Where was He when Jochebed kissed her child for what she thought would be the last time?
Where was He when all the other Hebrew women grieved their babies?
Where was this merciful God when the same miraculous news was not received by so many of Jochebed’s friends and neighbors?

Where was God? He was where He had always been. He was on the throne, where He remains today—sovereign and good and evermore at work. God was actively working in the heart of Pharaoh’s daughter and in the heart of the Pharaoh himself.

God hadn’t forgotten the other Hebrew men and women either. He had, in fact, remembered them! God’s mercy on the Hebrew nation is precisely why He rescued Jochebed’s baby—because the baby would rescue God’s people.

And that baby, “Moses” as the Pharaoh’s daughter named him, was just a foreshadowing of The Rescuer who would also be born under an edict of death (Matthew 2:13-23), but would one day save His people to live with Him forever in the Promised Land.

Isn’t it exquisite to trace the hand of God in history? We praise God for what we can see He has done, but we often struggle to praise Him for what we can’t see while it’s being done.

Think of Jochebed today. In her darkest hours, God was at work. Let’s praise God for that work He did.

And what about us? In our darkest hours, let us also believe that God is still at work. Let’s praise Him for the work we cannot see, too.

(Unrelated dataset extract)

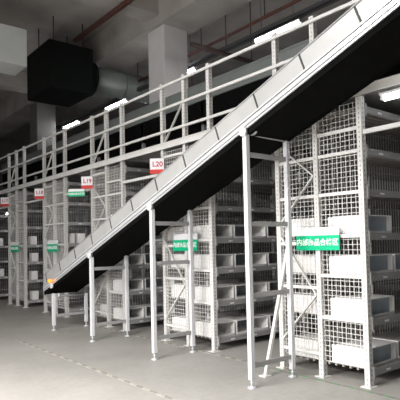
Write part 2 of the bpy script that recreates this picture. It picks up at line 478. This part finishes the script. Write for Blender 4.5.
# ------------------------------------------------------------------ floor tape
def tape(name, x, ya, yb, w, mats, label, dash):
    b = MB(); y = ya; i = 0
    while y < yb:
        b.mi = i % 2
        b.prism([(x-w/2, y), (x+w/2, y+.03), (x+w/2, min(yb, y+dash)+.03), (x-w/2, min(yb, y+dash))], 'z', 0.0005, .0035)
        y += dash; i += 1
    tag(b.build(name, mats), label, 'tape')
tape('floor_tape', -1.72, .5, 8.2, .045, [M['tape'], M['taped']], 'worn cream dashed tape line on the open floor before the stands', .13)
tape('floor_tape', -.16, 1.6, 4.3, .05, [M['gtape'], M['taped']], 'worn green dashed tape line on the floor at the foot of the nearest rack', .10)
tape('floor_tape', -.13, 4.5, 9.0, .05, [M['tape'], M['taped']], 'pale dashed tape line on the floor under the conveyor, by the middle racks', .10)

# ------------------------------------------------------------------ lamps
def tube_lamp(name, loc, L, label, group, drop=0, power=None, rot=0, tube='tube'):
    t = thing(name, label, 'lamp', loc, rot, group)
    MB().box((-.05, -L/2, .025), (.05, L/2, .05)).build('housing', M['white'], t)
    b = MB().cyl((0, -L/2+.03, 0), (0, L/2-.03, 0), .034, n=16)
    b.build('fluorescent_tube', M[tube], t)
    for s in (-L/2, L/2-.03): MB().box((-.03, s, -.02), (.03, s+.03, .05)).build('end_cap', M['white'], t)
    if drop:
        for s in (-1, 1): MB().cyl((0, s*L*.35, .05), (0, s*L*.35, drop), .006, n=6).build('drop_rod', M['tray'], t)
    if power:
        ld = bpy.data.lights.new('tube_glow', 'AREA'); ld.shape = 'RECTANGLE'; ld.size = .12; ld.size_y = L; ld.energy = power; ld.color = (1., .975, .94)
        lo = bpy.data.objects.new('tube_glow', ld); COL.objects.link(lo); lo.parent = t; lo.location = (0, 0, -.05)
    return t
TL = ['lit fluorescent tube behind the guard rail, right of the pale column, largest of the row',
      'short visible end of a lit tube at the right side of the pale column',
      'lit fluorescent tube between the round duct and the guard rail, left of the pale column',
      'farthest lit fluorescent tube of the row, below the black air unit']
for y, l in zip((6.73, 9.98, 13.2, 16.3), TL): tube_lamp('ceiling_light', (3.0, y, 5.74), 1.22, l, 'row of tubes above the mezzanine', drop=1.55, power=max(4, 46-(y-6)*6))
tube_lamp('ceiling_light', (.18, 2.22, 2.975), 1.2, 'bright tube lamp under the mezzanine at the right edge of the photo', 'lamps under the mezzanine', tube='tube_dim')
tube_lamp('ceiling_light', (.30, 14.4, 2.47), .42, 'tiny lit lamp seen through the dark racks at the far left', 'lamps under the mezzanine', tube='tube_dim', drop=.6, rot=math.pi/2)
tube_lamp('ceiling_light', (.90, 9.6, 2.13), .36, 'tiny lit lamp in the aisle just above the conveyor, below the L19 sign', 'lamps under the mezzanine', tube='tube_dim', drop=.94, rot=math.pi/2)
# rows over the open floor; low ones unseen, added to brighten racks and floor
for x, y, z, p in ((-4.4, 2.9, 5.6, 85), (-4.4, 4.6, 5.6, 150), (-6.9, 3.2, 3.35, 620), (-7.6, 4.8, 3.35, 430), (-4.2, 2.2, 3.35, 90)):
    tube_lamp('ceiling_light', (x, y, z), 1.5, 'unseen tube lamp over the open floor before the conveyor, placed for its light', 'tube lamps over the open floor', drop=CEIL-.02-z, power=p)

# ------------------------------------------------------------------ pipes, tray, ducts
def pipe(name, a, b, r, m, label, cat='pipe', hang=()):
    t = thing(name, label, cat, a)
    A = Vector(a); MB().cyl((0, 0, 0), Vector(b)-A, r).build('pipe_run', m, t)
    d = (Vector(b)-A)
    for f in hang:
        q = d*f
        MB().cyl(q+Vector((0, 0, r*.5)), (q.x, q.y, CEIL-A.z if q.x+A.x < 1.9 or q.x+A.x > 2.85 else 6.55-A.z), .012, n=6).build('hanger_rod', M['brown'], t)
    return t
pipe('sprinkler_pipe', (3.0, .5, 6.22), (3.0, 12.0, 6.12), .035, M['red_pipe'], 'thin red-brown sprinkler pipe running above the row of tubes', hang=(.3, .5, .57, .75))
pipe('sprinkler_pipe', (.93, 3.0, 6.67), (.93, 11.6, 6.67), .06, M['red_pipe'], 'thick red-brown pipe under the ceiling near the black air unit', hang=(.45, .7))
pipe('sprinkler_pipe', (2.08, 8.35, 5.80), (4.1, 8.35, 5.80), .055, M['brown'], 'dark brown pipe crossing right beside the pale column', hang=(.5, .9))
tr = thing('cable_tray', 'dark cable tray carrying the row of fluorescent tubes', 'tray', (3.0, 1, 5.83))
MB().box((-.06, 0, 0), (.06, 16.5, .015)).box((-.06, 0, 0), (-.05, 16.5, .09)).box((.05, 0, 0), (.06, 16.5, .09)).build('tray_channel', M['tray'], tr)

au = thing('air_handling_unit', 'large black insulated air unit hanging under the ceiling at upper left', 'air unit', (.3, 11.71, 5.42))
b = MB().box((0, 0, 0), (1.2, 1.5, 1.2)); b.build('casing', M['ahu'], au, .03)
MB().cyl((1.2, .55, .58), (1.40, .55, .58), .46, n=28).build('duct_collar', M['ahu'], au)
for x, y in ((.2, .2), (1.0, .2), (.2, 1.15), (1.0, 1.15)): MB().cyl((x, y, 1.2), (x, y, CEIL-5.42), .014, n=6).build('hanger_rod', M['brown'], au)
dv = thing('round_duct', 'round grey ventilation duct running right from the black air unit to the column', 'duct', (1.70, 12.26, 6.02))
b = MB().cyl((0, 0, 0), (4.5, 0, 0), .36, n=32)
b.build('duct_tube', M['duct'], dv)
for x in (.9, 1.8, 2.7): MB().cyl((x, 0, 0), (x+.04, 0, 0), .375, n=32).build('duct_band', M['duct'], dv)
for x in (1.5, 3.5): MB().cyl((x, 0, .35), (x, 0, CEIL-6.02), .012, n=6).build('hanger_rod', M['brown'], dv)
gd = thing('square_duct', 'square grey duct end hanging at the upper left corner', 'duct', (-.885, 10, 5.17))
MB().box((-3.7, 0, 0), (0, .7, .76)).build('duct_casing', M['litduct'], gd, .01)
for x in (-3, -.5): MB().cyl((x, .35, .76), (x, .35, CEIL-5.17), .012, n=6).build('hanger_rod', M['brown'], gd)

# ------------------------------------------------------------------ side fill through an unseen dock opening added for it, and the world
DX = -9.5
b = MB().box((DX-.2, -8, 0), (DX, 3.6, CEIL)).box((DX-.2, 8.2, 0), (DX, 27, CEIL)).box((DX-.2, 3.6, 3.4), (DX, 8.2, CEIL))
struct('wall_right', b, M['wall'])
ld = bpy.data.lights.new('dock_fill', 'AREA'); ld.shape = 'RECTANGLE'; ld.size = 3.4; ld.size_y = 4.6; ld.energy = 200; ld.color = (.97, .98, 1.)
lo = bpy.data.objects.new('dock_fill', ld); COL.objects.link(lo); lo.location = (DX-.05, 5.9, 1.7); lo.rotation_euler = (0, -math.pi/2, 0)
w = bpy.data.worlds.new('world'); SC.world = w; w.use_nodes = True
bg = w.node_tree.nodes['Background']; bg.inputs['Color'].default_value = (.80, .85, .95, 1); bg.inputs['Strength'].default_value = .05

# ------------------------------------------------------------------ camera
F_PX, YAW, PIT, ROL, SY, D, H = 504.10, math.radians(39.2386), math.radians(2.1034), math.radians(-1.2438), 25.353, 4.6134, 1.5
Fv = Vector((math.sin(YAW)*math.cos(PIT), math.cos(YAW)*math.cos(PIT), math.sin(PIT)))
Rv = Vector((math.cos(YAW), -math.sin(YAW), 0)); Uv = Rv.cross(Fv)
R2 = Rv*math.cos(ROL)+Uv*math.sin(ROL); U2 = Uv*math.cos(ROL)-Rv*math.sin(ROL)
cd = bpy.data.cameras.new('camera'); cam = bpy.data.objects.new('camera', cd); COL.objects.link(cam)
mw = Matrix((R2, U2, -Fv)).transposed().to_4x4(); mw.translation = (-D, 0, H); cam.matrix_world = mw
cd.sensor_width = 36; cd.lens = F_PX*36/400; cd.shift_y = SY/400; cd.clip_start = .05
SC.camera = cam

SC.view_settings.view_transform = 'Standard'; SC.view_settings.look = 'None'
SC.view_settings.exposure = .24; SC.view_settings.gamma = 1; SC.view_settings.use_curve_mapping = False
SC.cycles.max_bounces = 8; SC.cycles.diffuse_bounces = 4; SC.cycles.use_denoising = True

When our best-case scenarios pale in comparison to the mercies He gives us, God is at work. And when we can see Him at work in the lives of our neighbors, but it’s hard to see His hand in our own life? Even then, the great, sovereign God of mercy is still very much at work!

Let’s end our time together today, praising God for sending us a Rescuer, who has already come to free us from slavery and our very own edict of death. Thanks be to God!



Post Comments (237)

237 thoughts on "Jochebed"

  1. Abby Vance says:

    I️ had never thought of Moses’s story this way. I️ always got frustrated for those other families who lost their babies, but now I️ see that the Lord was saving Moses to save His people. And they just couldn’t see it yet. Such a good reminder that we can’t always see what He is doing, but trusting Him through that, knowing His plans are so much bigger than we could ever imagine.

  2. Kristi says:

    I love the reference of how God recused Jochebad’s baby because in turn he would rescuer God’s people. Sometimes when I read stories in the Bible, I get so involved in that moment- I forget what is yet to come for that person. (Moses) I also love the foreshadowing of Jesus. I love how you can see Him coming hundreds of years before his birth. History is such a great tool when seamlessly tying the Bible stories together.

  3. Sophie says:

    It says in the footnotes that Moses sounds like the Hebrew word for “draw out”, because the princess drew him out of the water — but Moses also would draw his people out of slavery into freedom. Beautiful foreshadowing of God’s plan.

    1. Shamia Pintard says:

      Wow, I love this analogy. Thank you for sharing Sophie!

  4. Becky Thompson says:

    When you can’t see His hand, when you don’t know His plan, trust His heart.

  5. Mary Beth says:

    I love Jochebed! She was one of my favorite women to discuss when I ran a young ladies Bible study at my church. To me I see her as a pillar of strength and faithfulness. She was faithful to God despite what I’m sure seemed crazy to her at the time – putting her newborn into a basket. I don’t know that I’ve ever been at that point of desperation, but she was willing to risk everything for her son. That just blows my mind. God rewarded her – by not only saving Moses’ life – but also providing for her family financially. Who could have guessed? I think this story goes to show us that God always knows what he’s doing, even whenough what he asks of us seems ridiculous or insane. Jochebed let go. She surrendered. Not only to God mind you, but also to the princess. I’ll be honest if I was Jochebed I would have been tempted to take my family and run. But Jochebed was faithful even to the point of returning her son to another woman of a different faith and culture to raise her son. This was the sacrifice she was called to make. But I’m sure she was afraid he’d forget, that he’d never come to know the one true God, but she didn’t let that stop her. She was obedient. And her obedience paved the way to our salvation. Incredible.

    1. Tawny says:

      Wow! Beautifully written Mary Beth. You should write for She reads truth! You have my vote. You have wonderful insight ❤️

  6. Adaobi Nnoli says:

    Praising God even while waiting, in disappointment, may be tough; however, God is sovereign, and always always at work!!!!

  7. Andrea Z. says:

    I love this story! And I find it very encouraging that Jochebed had to let her son go and pray that God would I protect him. And protect him he did. She could have held onto the baby longer, tried to wait until he was 6 months, but there was something about that time that didn’t realize… It was God’s timing. Sometimes I think we let our expectations get the best of us. We have our own plan as to how God is supposed to move, yet He tells us to rest in Him. Jochebed was being obedient without even knowing and her son was going to be prepared to be one of the biggest and most faithful leaders in history. God’s timing is perfect.